| Task to complete |
Check each line below for "from" and report how many have it, nothing else.

:::

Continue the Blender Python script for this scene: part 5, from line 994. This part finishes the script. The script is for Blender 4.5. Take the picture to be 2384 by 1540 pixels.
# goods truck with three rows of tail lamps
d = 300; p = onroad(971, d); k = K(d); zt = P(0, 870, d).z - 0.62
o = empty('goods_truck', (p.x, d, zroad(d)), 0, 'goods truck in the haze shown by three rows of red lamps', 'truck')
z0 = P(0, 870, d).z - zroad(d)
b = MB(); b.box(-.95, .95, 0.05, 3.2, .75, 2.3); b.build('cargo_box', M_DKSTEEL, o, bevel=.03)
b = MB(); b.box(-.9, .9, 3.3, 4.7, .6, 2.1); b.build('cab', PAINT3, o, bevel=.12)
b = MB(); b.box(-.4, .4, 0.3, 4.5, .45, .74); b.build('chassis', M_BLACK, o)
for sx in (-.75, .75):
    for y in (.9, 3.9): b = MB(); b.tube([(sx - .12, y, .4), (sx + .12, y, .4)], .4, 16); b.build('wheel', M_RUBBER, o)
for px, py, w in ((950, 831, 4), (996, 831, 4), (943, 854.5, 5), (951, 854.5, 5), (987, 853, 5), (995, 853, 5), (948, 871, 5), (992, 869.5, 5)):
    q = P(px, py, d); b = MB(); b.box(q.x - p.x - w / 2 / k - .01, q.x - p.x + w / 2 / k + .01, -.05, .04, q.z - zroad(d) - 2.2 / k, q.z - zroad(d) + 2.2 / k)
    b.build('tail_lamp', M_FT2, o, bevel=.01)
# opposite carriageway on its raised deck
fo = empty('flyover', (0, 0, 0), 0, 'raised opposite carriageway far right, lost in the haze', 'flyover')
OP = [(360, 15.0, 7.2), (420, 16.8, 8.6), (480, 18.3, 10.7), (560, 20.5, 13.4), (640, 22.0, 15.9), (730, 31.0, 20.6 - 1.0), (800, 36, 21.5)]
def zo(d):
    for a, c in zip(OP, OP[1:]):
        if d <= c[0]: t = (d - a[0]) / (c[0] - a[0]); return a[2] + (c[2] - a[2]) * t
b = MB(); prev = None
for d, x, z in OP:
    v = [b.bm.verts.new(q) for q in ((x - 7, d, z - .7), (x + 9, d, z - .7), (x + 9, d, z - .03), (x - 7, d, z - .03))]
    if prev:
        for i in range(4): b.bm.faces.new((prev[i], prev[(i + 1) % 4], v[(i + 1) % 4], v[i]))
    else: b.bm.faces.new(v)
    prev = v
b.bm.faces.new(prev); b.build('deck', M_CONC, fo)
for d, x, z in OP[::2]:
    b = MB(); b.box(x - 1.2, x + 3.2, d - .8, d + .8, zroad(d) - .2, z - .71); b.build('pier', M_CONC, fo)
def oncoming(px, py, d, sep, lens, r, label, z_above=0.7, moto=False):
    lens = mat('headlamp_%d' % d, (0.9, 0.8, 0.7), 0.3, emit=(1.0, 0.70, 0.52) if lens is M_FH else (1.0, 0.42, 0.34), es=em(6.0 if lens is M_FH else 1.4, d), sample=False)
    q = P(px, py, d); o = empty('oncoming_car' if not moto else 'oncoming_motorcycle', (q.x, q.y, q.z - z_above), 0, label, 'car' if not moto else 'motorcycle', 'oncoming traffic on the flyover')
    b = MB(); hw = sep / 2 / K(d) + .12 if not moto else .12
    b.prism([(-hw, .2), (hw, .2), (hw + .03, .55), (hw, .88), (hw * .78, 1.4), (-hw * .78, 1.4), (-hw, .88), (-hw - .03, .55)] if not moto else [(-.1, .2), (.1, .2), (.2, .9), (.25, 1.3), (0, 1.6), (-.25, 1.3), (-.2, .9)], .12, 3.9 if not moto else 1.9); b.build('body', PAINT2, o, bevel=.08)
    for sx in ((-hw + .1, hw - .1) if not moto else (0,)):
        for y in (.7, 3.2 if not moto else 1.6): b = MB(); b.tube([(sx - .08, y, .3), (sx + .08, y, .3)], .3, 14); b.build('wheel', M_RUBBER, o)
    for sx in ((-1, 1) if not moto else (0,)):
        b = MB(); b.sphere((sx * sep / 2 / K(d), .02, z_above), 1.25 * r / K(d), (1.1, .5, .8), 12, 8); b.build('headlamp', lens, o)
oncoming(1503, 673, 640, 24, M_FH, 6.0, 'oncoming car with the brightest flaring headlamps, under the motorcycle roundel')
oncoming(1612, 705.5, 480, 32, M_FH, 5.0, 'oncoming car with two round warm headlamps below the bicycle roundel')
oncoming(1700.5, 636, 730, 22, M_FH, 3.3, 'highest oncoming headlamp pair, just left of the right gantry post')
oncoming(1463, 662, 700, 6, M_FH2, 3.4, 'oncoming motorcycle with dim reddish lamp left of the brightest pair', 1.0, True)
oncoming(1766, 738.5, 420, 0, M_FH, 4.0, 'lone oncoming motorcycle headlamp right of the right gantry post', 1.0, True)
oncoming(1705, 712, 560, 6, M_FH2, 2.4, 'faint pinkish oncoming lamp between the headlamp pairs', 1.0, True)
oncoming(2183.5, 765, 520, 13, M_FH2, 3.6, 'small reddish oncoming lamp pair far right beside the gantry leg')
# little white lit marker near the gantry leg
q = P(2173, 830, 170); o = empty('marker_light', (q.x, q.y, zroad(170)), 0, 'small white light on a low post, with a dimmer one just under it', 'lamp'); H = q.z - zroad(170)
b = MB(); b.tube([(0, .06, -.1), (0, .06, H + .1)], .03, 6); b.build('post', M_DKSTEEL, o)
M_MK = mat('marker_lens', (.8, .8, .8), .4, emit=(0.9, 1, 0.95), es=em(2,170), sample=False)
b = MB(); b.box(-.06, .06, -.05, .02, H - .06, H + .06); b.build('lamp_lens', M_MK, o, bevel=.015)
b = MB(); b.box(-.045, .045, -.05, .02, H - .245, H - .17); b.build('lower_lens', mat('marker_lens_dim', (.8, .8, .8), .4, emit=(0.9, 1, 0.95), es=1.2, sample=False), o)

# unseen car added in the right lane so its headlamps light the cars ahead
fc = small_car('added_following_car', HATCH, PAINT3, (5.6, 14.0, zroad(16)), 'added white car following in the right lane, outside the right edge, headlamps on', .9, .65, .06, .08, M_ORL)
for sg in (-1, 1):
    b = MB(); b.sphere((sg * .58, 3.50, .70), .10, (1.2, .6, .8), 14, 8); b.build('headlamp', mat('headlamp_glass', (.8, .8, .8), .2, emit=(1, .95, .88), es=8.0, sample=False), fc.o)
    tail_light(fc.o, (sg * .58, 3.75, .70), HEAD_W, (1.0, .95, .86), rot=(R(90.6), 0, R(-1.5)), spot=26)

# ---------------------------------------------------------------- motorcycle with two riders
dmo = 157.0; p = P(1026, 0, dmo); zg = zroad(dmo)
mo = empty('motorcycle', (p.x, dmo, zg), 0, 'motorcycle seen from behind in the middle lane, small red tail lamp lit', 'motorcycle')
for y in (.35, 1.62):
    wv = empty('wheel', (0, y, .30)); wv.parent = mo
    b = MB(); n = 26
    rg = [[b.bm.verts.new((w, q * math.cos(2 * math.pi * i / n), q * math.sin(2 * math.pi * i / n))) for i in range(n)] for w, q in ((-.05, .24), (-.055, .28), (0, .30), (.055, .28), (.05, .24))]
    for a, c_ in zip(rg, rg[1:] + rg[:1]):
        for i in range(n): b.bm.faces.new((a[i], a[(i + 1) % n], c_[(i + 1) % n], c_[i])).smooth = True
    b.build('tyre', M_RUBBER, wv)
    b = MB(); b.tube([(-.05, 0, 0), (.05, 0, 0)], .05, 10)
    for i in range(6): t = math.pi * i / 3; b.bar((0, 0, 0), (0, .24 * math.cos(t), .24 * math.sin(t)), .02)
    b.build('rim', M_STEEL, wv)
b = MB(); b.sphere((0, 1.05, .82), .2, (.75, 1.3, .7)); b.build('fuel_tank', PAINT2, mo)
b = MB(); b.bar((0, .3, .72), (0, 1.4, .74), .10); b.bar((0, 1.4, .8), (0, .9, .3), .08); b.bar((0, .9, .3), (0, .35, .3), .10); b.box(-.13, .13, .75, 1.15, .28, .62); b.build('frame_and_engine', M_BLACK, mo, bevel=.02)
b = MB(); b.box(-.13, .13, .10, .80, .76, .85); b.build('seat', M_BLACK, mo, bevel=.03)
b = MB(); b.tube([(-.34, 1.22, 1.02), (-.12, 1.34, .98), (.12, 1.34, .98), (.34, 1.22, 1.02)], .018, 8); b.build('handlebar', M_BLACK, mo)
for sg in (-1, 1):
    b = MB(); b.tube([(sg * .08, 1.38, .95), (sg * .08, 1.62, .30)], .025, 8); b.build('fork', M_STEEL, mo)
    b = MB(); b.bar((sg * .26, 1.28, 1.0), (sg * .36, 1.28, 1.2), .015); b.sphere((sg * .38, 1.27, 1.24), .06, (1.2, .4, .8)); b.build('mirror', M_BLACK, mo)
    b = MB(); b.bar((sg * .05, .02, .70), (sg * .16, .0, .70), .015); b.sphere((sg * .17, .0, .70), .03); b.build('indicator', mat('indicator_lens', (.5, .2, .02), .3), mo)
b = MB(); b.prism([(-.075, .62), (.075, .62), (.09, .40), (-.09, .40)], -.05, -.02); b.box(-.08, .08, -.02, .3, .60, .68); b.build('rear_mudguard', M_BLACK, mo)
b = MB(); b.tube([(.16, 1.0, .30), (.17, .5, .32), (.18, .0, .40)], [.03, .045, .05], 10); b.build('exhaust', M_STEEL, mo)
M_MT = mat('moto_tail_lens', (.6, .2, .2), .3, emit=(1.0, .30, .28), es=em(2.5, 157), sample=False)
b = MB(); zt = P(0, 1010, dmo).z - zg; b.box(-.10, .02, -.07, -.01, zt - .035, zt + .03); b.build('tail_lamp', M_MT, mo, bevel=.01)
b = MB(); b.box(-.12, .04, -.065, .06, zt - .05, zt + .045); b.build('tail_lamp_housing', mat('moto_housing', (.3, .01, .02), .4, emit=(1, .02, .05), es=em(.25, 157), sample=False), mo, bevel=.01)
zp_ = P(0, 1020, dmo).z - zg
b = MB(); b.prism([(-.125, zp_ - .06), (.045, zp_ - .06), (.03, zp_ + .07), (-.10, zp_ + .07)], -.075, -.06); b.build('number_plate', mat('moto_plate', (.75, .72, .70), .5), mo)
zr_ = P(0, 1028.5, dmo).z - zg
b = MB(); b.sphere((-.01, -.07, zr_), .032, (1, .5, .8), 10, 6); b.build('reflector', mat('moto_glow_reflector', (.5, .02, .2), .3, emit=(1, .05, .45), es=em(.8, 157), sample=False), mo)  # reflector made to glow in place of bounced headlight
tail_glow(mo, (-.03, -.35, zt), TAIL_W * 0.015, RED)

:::

| Finished answer |
2